I worked through that for myself and with my family members whom all promised to never do that again, but to this day whenever I remember the impact of that trauma, I shiver a little. Being excluded and exiled without any explanation or any conversation is crazy-making. It made me question my reality and my sanity, it was a form of gaslighting because I wanted to tell the truth.

I was a feminist killjoy.

As I watched Meghan and Harry talk about their struggles, especially Harry, I remembered with vivid clarity how those days felt like. We talk about how Meghan and Harry ‘left’ the UK, or ‘fled’ the media scrutiny, but those two are more like refugees fleeing a place that became no longer a ‘home’.

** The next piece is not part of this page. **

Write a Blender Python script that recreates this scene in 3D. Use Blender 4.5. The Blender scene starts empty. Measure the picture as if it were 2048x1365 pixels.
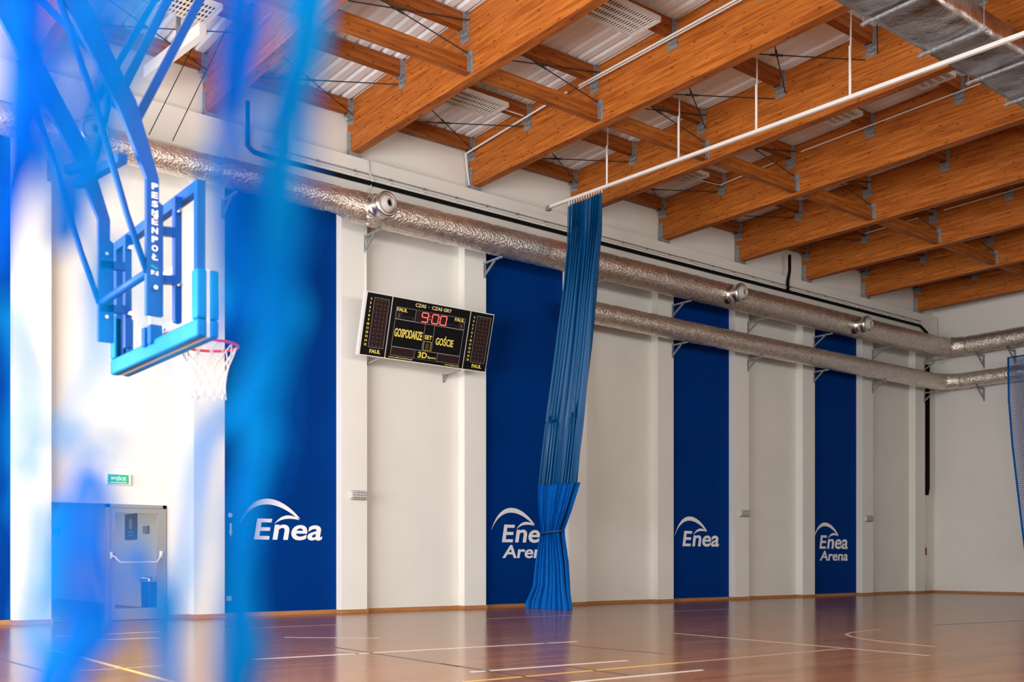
import bpy, bmesh, math, random
from mathutils import Vector, Matrix, noise
C = bpy.context.scene.collection
SC = bpy.context.scene
R = math.radians

# ------------------------------------------------------------------ camera, sky, lights, exposure
cam_d = bpy.data.cameras.new('camera'); cam = bpy.data.objects.new('camera', cam_d); C.objects.link(cam)
cam.location = (0, 0, 1.026); cam.rotation_euler = (R(90), 0, R(51.73 - 90))
cam_d.sensor_width = 36; cam_d.lens = 2058.4 / 2048 * 36
cam_d.shift_y = (1124.6 - 682.5) / 2048
cam_d.clip_start = 0.02; cam_d.clip_end = 200
cam_d.dof.use_dof = True; cam_d.dof.focus_distance = 20.0; cam_d.dof.aperture_fstop = 1.8
SC.camera = cam

world = bpy.data.worlds.new('sky'); SC.world = world; world.use_nodes = True
wn = world.node_tree.nodes; wl = world.node_tree.links
bg = wn['Background']; bg.inputs['Strength'].default_value = 0.6
bg.inputs['Color'].default_value = (0.75, 0.86, 1.0, 1)

def area(name, loc, rot, sx, sy, power, color=(1, 1, 1)):
    d = bpy.data.lights.new(name, 'AREA'); d.shape = 'RECTANGLE'; d.size = sx; d.size_y = sy
    d.energy = power; d.color = color
    o = bpy.data.objects.new(name, d); o.location = loc; o.rotation_euler = rot; C.objects.link(o); return o
# daylight through the glazing of the end wall on the left, and an added fill light in unseen high windows behind the camera
area('daylight_end_glazing', (-3.42, 9.2, 3.3), (0, R(-90), 0), 5.4, 13.5, 2350, (0.97, 0.98, 1.0))
area('fill_high_windows', (10.0, -1.9, 6.3), (R(90), 0, 0), 26.0, 2.6, 900, (1.0, 0.97, 0.91))

SC.view_settings.view_transform = 'Standard'; SC.view_settings.look = 'None'
SC.view_settings.gamma = 1.0; SC.view_settings.use_curve_mapping = False
SC.view_settings.exposure = 0.52
SC.cycles.use_denoising = True
SC.cycles.max_bounces = 8; SC.cycles.diffuse_bounces = 5; SC.cycles.glossy_bounces = 4
SC.cycles.transparent_max_bounces = 24; SC.cycles.transmission_bounces = 6
SC.cycles.caustics_reflective = False; SC.cycles.caustics_refractive = False
SC.cycles.sample_clamp_indirect = 6.0

# ------------------------------------------------------------------ materials
def mat(name, col, rough=0.6, metal=0.0, emit=None, es=1.0, alpha=None, spec=None):
    m = bpy.data.materials.new(name); m.use_nodes = True
    b = m.node_tree.nodes['Principled BSDF']
    b.inputs['Base Color'].default_value = (*col, 1); b.inputs['Roughness'].default_value = rough
    b.inputs['Metallic'].default_value = metal
    if spec is not None: b.inputs['Specular IOR Level'].default_value = spec
    if emit: b.inputs['Emission Color'].default_value = (*emit, 1); b.inputs['Emission Strength'].default_value = es
    return m
def nt(m): return m.node_tree.nodes, m.node_tree.links, m.node_tree.nodes['Principled BSDF']
def add_noise(m, c1, c2, scale=(1, 1, 1), nscale=5.0, detail=4.0, lo=0.35, hi=0.65, bump=0.0, bdist=0.01):
    n, l, b = nt(m)
    tc = n.new('ShaderNodeTexCoord'); mp = n.new('ShaderNodeMapping'); mp.inputs['Scale'].default_value = scale
    nz = n.new('ShaderNodeTexNoise'); nz.inputs['Scale'].default_value = nscale; nz.inputs['Detail'].default_value = detail
    cr = n.new('ShaderNodeValToRGB'); cr.color_ramp.elements[0].position = lo; cr.color_ramp.elements[1].position = hi
    cr.color_ramp.elements[0].color = (*c1, 1); cr.color_ramp.elements[1].color = (*c2, 1)
    l.new(tc.outputs['Object'], mp.inputs[0]); l.new(mp.outputs[0], nz.inputs['Vector'])
    l.new(nz.outputs[0], cr.inputs[0]); l.new(cr.outputs[0], b.inputs['Base Color'])
    if bump:
        bp = n.new('ShaderNodeBump'); bp.inputs['Strength'].default_value = bump; bp.inputs['Distance'].default_value = bdist
        l.new(nz.outputs[0], bp.inputs['Height']); l.new(bp.outputs[0], b.inputs['Normal'])
    return m

M = {}
M['wall'] = add_noise(mat('white_wall_paint', (.76, .73, .69), .7), (.75, .725, .665), (.79, .765, .705), nscale=.6)
M['blue_wall'] = add_noise(mat('blue_wall_paint', (.0, .03, .2), .55, spec=.02), (.0, .030, .19), (.0, .036, .215), nscale=.7)
M['logo'] = mat('white_lettering', (.86, .85, .85), .6)
M['deck'] = mat('white_steel_deck', (.86, .91, .95), .5)
M['steel'] = add_noise(mat('galvanised_steel', (.3, .31, .32), .5, .35), (.2, .21, .22), (.38, .39, .4), nscale=30)
M['darksteel'] = mat('dark_steel_rod', (.05, .045, .04), .5, .5)
M['white'] = mat('white_enamel', (.78, .75, .71), .4)
M['black'] = mat('black_plastic', (.005, .005, .006), .6, spec=.1)
M['blue'] = mat('blue_powder_coat', (.0, .062, .30), .4, spec=.2)
M['pad'] = mat('blue_padding', (.0, .16, .47), .5, spec=.15)
M['red'] = mat('red_rim_paint', (.75, .03, .02), .35)
M['netw'] = mat('white_net_cord', (.85, .84, .82), .8)
M['yellow'] = mat('yellow_print', (.85, .72, .12), .5)
M['tan_print'] = mat('cream_print', (.75, .62, .35), .5)
M['grey'] = mat('grey_metal_frame', (.26, .26, .25), .45)
M['glass'] = None
M['red_led'] = mat('lit_red_led', (.1, .0, .0), .4, emit=(1, .09, .08), es=2.2)
M['led_off'] = mat('unlit_led_panel', (.026, .011, .011), .5, spec=.15)
M['led_dot'] = mat('unlit_led_dots', (.09, .07, .07), .5)
M['green'] = mat('green_sign_face', (.0, .32, .12), .4, emit=(.0, .5, .2), es=.25)
M['sign_white'] = mat('white_sign_print', (.8, .85, .8), .5, emit=(.8, 1, .85), es=.25)
M['cream'] = mat('cream_lamp_cover', (.72, .68, .6), .35)
M['redbox'] = mat('red_call_point', (.25, .02, .02), .4)
M['dark'] = mat('dark_poster_print', (.02, .025, .03), .5)
M['arrow'] = mat('navy_arrow', (.0, .04, .16), .5)
M['bin'] = mat('blue_bin_plastic', (.0, .06, .3), .35)
M['lobbyfloor'] = mat('dark_lobby_tiles', (.05, .055, .06), .4)
M['chrome'] = mat('chrome_bolt', (.7, .7, .7), .2, 1.0)
M['reflector'] = mat('lamp_reflector', (.8, .75, .68), .35)
M['outline'] = mat('thin_grey_outline', (.32, .31, .30), .5)
M['eye'] = mat('matt_grey_nozzle_cone', (.46, .44, .41), .5)
M['cell'] = mat('shade_dark_reflector', (.10, .08, .07), .4, .2)  # dark base colour stands in for the shade inside the louvre cells
M['line_white'] = mat('white_court_line', (.78, .70, .64), .35)
M['line_yellow'] = mat('yellow_court_line', (.72, .45, .1), .35)
M['line_dim'] = mat('tan_court_line', (.52, .36, .25), .3)  # duller tan than the white and yellow lines
M['line_black'] = mat('dark_court_line', (.06, .03, .025), .35)
M['skirting'] = add_noise(mat('oak_skirting', (.40, .17, .05), .5), (.36, .15, .045), (.46, .2, .065), scale=(.6, 6, 6), nscale=4)
M['fabric'] = add_noise(mat('blue_curtain_fabric', (.0, .12, .5), .8, spec=.1), (.0, .092, .40), (.0, .115, .46), nscale=8)

# glued laminated timber: boards, long grain, knots
def glulam(name, tint, dk):
    m = mat(name, (.5, .16, .03), .5, spec=.25); n, l, b = nt(m)
    tc = n.new('ShaderNodeTexCoord')
    mp = n.new('ShaderNodeMapping'); mp.inputs['Scale'].default_value = (5, .6, 14) if tint[0] == 'y' else (.6, 5, 14)
    nz = n.new('ShaderNodeTexNoise'); nz.inputs['Scale'].default_value = 1.6; nz.inputs['Detail'].default_value = 6; nz.inputs['Roughness'].default_value = .65
    cr = n.new('ShaderNodeValToRGB'); e = cr.color_ramp.elements
    e[0].position = .34; e[0].color = (.27 * dk, .058 * dk, .006 * dk, 1); e[1].position = .66; e[1].color = (.58 * dk, .185 * dk, .03 * dk, 1)
    l.new(tc.outputs['Object'], mp.inputs[0]); l.new(mp.outputs[0], nz.inputs['Vector']); l.new(nz.outputs[0], cr.inputs[0])
    # knots
    mk = n.new('ShaderNodeMapping'); mk.inputs['Scale'].default_value = (6, 4.4, 11) if tint[0] == 'y' else (4.4, 6, 11)
    vo = n.new('ShaderNodeTexVoronoi'); vo.inputs['Scale'].default_value = 1.0
    l.new(tc.outputs['Object'], mk.inputs[0]); l.new(mk.outputs[0], vo.inputs['Vector'])
    kr = n.new('ShaderNodeValToRGB'); k = kr.color_ramp.elements
    k[0].position = .10; k[0].color = (.3, .26, .24, 1); k[1].position = .2; k[1].color = (1, 1, 1, 1)
    l.new(vo.outputs['Distance'], kr.inputs[0])
    mx = n.new('ShaderNodeMix'); mx.data_type = 'RGBA'; mx.blend_type = 'MULTIPLY'; mx.inputs[0].default_value = .85
    l.new(cr.outputs[0], mx.inputs[6]); l.new(kr.outputs[0], mx.inputs[7])
    # lamella joints every 40 mm
    sx = n.new('ShaderNodeSeparateXYZ'); l.new(tc.outputs['Object'], sx.inputs[0])
    md = n.new('ShaderNodeMath'); md.operation = 'PINGPONG'; md.inputs[1].default_value = .02; l.new(sx.outputs['Z'], md.inputs[0])
    jr = n.new('ShaderNodeValToRGB'); j = jr.color_ramp.elements
    j[0].position = .0; j[0].color = (.78, .74, .7, 1); j[1].position = .0022; j[1].color = (1, 1, 1, 1)
    l.new(md.outputs[0], jr.inputs[0])
    m2 = n.new('ShaderNodeMix'); m2.data_type = 'RGBA'; m2.blend_type = 'MULTIPLY'; m2.inputs[0].default_value = 1.0
    l.new(mx.outputs[2], m2.inputs[6]); l.new(jr.outputs[0], m2.inputs[7]); l.new(m2.outputs[2], b.inputs['Base Color'])
    return m
M['beam'] = glulam('glulam_along_beam', 'y', 1.0); M['purlin'] = glulam('timber_along_purlin', 'x', .78)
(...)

And Harry in particular became a feminist killjoy. He didn’t remain silent at the dinner table. He spoke up and spoke out.

He rocked the foundations of a colonial institution because he learned through feeling how racism played out on the body of his wife and by extension him.

One of the best ways that allyship happens is not just through reading and speaking with others who have experienced oppression, but by experiencing it through the close friendships or relationships we make with others. Understanding the pain that racism causes, the trauma that it inflicts, and the scars that it leaves on our bodies are much more palpable if our allies can see us in the middle of the pain, in the middle of the panic attacks, depression, suicidal thoughts, tears, lack of sleep, fear for one’s safety and place in the society, and all the other physical effects of racism.

This is one of the reasons that Meghan and Harry’s interview was so profound, both because of the courage of a woman who voiced how she contemplated suicide as a result of racism of the British press and lack of support from the institution she married into, AND by a man from that institution who stood with his wife to say ‘I will not remain silent and complicit in this charade’.

Prince Harry is a good ally and he learned that mainly through his wife.